Stony Brook University Electrical and Computer Engineering

Continually increasing carbon dioxide concentrations in the atmosphere have already led to changes in the climate as well as the acidification of the oceans. This increased acidity of the oceans is analogous to a slow motion “spill” of acid. And just like we clean up after oil spills, we need to clean up this acid spill as well.

Professor Matthew Eisaman

The approach of ECE’s Prof. Matthew Eisaman and a team of researchers, called  SEA MATE, which stands for Safe Elevation of Alkalinity for the Mitigation of Acidification Through Electrochemistry, uses carbon-free electricity and electrochemistry to effectively pump this excess acid out of the ocean and then sells the acid for useful purposes. This acid removal restores the ocean chemistry such that the remaining ions in the ocean react with atmospheric carbon dioxide, safely locking it up for 10,000 – 200,000 years as oceanic bicarbonate. So the net effect of SEA MATE is the reversal of ocean acidification along with the net removal of carbon dioxide from the atmosphere.

It is very likely that early deployments will be in partnership with existing marine industries such as seawater desalination, aquaculture, maritime transport, and offshore wind. As an example, performing the SEA MATE process on the waste effluent from desalination plants would provide value to the desal plants by reducing its environmental impact, while also mitigating ocean acidification and decreasing the concentration of atmospheric carbon dioxide.

For SEA MATE to make a significant impact at a global scale, it needs to be low-cost and have no negative environmental impacts. SEA MATE aims to achieve this by simplifying the process to its bare essentials and focusing on restoring, not changing, ocean chemistry. The research and testing over the next year is designed to verify SEA MATE’s electrochemical performance, its safety for marine life, and its cost.  If all goes well, commercialization will likely start in around a year from now.

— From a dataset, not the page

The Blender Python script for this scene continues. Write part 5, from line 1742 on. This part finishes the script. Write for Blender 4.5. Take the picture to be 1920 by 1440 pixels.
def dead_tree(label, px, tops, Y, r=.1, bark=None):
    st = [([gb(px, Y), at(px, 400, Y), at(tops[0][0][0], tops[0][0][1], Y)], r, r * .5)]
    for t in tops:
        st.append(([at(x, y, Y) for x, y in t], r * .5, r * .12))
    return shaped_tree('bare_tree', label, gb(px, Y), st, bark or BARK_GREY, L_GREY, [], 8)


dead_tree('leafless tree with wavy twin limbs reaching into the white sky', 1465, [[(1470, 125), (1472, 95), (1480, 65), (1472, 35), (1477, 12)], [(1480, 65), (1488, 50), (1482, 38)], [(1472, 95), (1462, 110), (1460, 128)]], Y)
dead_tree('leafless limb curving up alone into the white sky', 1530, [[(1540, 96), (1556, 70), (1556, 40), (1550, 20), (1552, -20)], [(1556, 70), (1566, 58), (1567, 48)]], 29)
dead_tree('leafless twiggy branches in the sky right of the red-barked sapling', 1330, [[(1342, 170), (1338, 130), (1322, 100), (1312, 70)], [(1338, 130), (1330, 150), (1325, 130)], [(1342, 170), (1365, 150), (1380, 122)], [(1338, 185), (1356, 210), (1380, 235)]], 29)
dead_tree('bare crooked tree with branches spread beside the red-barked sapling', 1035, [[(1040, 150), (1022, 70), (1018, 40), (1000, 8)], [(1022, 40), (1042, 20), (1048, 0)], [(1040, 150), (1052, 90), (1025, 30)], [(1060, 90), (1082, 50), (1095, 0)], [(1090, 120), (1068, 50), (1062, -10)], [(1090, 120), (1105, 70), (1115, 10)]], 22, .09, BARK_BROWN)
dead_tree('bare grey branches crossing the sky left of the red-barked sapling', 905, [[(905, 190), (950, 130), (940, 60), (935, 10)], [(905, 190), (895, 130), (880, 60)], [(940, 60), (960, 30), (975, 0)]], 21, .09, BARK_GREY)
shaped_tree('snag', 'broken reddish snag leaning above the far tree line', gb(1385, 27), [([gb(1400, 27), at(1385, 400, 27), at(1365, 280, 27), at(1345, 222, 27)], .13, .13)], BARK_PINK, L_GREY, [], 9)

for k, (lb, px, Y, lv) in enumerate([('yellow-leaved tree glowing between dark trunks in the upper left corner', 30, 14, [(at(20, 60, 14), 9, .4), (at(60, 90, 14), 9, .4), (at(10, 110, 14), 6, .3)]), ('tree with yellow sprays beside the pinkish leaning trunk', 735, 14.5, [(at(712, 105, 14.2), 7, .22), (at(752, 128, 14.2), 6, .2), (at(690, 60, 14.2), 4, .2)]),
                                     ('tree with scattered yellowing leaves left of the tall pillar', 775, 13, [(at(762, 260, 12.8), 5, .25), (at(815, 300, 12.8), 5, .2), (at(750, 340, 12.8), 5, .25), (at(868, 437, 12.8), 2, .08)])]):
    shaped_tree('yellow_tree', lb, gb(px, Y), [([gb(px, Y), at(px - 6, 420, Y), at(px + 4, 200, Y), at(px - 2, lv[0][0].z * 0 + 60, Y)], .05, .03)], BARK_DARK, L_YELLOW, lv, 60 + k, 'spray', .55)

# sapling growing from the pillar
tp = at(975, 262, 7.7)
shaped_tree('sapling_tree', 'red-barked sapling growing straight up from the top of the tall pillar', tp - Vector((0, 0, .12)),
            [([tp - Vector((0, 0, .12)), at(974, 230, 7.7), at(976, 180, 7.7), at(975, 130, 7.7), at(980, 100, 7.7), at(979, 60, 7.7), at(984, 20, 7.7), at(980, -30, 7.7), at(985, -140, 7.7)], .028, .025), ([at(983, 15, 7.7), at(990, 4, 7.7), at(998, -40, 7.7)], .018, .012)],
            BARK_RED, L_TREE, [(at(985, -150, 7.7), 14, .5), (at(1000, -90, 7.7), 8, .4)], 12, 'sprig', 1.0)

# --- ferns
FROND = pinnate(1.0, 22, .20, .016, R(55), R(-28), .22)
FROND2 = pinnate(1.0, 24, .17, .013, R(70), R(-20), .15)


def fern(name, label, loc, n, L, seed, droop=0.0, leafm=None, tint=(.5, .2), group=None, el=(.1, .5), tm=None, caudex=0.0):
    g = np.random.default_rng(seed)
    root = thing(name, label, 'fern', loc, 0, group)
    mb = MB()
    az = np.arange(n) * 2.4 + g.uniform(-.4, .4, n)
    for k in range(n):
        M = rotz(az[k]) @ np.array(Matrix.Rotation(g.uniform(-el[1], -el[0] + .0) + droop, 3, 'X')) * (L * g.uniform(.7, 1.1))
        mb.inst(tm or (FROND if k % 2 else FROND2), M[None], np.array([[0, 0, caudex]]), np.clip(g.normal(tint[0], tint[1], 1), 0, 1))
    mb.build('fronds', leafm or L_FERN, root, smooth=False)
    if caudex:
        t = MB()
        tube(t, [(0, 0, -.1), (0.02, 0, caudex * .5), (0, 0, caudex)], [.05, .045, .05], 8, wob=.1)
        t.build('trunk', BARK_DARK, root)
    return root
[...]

SEA MATE is led by Prof. Eisaman at Stony Brook University, and the Stony Brook group is responsible for the technology development and testing. His colleague Dr. Brendan Carter at the University of Washington and the National Oceanic and Atmospheric Administration (NOAA) is leading the modeling effort. Stony Brook University’s School of Marine and Atmospheric Science (SoMAS) Ph.D. student Nathan Hirtle is a research assistant on the project helping with experiments to quantify the seawater chemistry of the process. The team is also in the process of hiring one postdoc at Stony Brook and another at the University of Washington. In addition, the team has contracted with a wide array of organizations to help with topics such as the techno-economic analysis, life cycle analysis, and integration with existing marine industries, among others.

PhD student Nathan Hirtle at Flax Pond Marine Lab.

This project is made possible by the vision and support of the Grantham Foundation for the Protection of the Environment. Importantly, through a partnership between the Grantham Foundation and Ocean Visions, Inc., SEA MATE has been paired with a world-class team of technical advisors who are providing critical feedback and really allowing the team to turbocharge their research and development process.

Prof. Eisaman’s training is in physics and he is a professor in the Electrical & Computer Engineering Department in the College of Engineering and Applied Sciences (CEAS). Part of the project will take place using facilities and students from the School of Marine and Atmospheric Sciences (SoMAS). As mentioned, Prof. Eisaman is hiring a postdoc who ideally has experience with both engineering and oceanography.  Prof. Eisaman’s personality and research interests have always been very interdisciplinary, as is the SEA MATE project itself. Stony Brook has certainly accommodated this approach.

Prof. Eisaman been working on research related to this topic for about ten years. He thinks we are now at the point where the technology readiness and the societal need make the deployment of processes like SEA MATE feasible.  This is indeed excellent environmental news.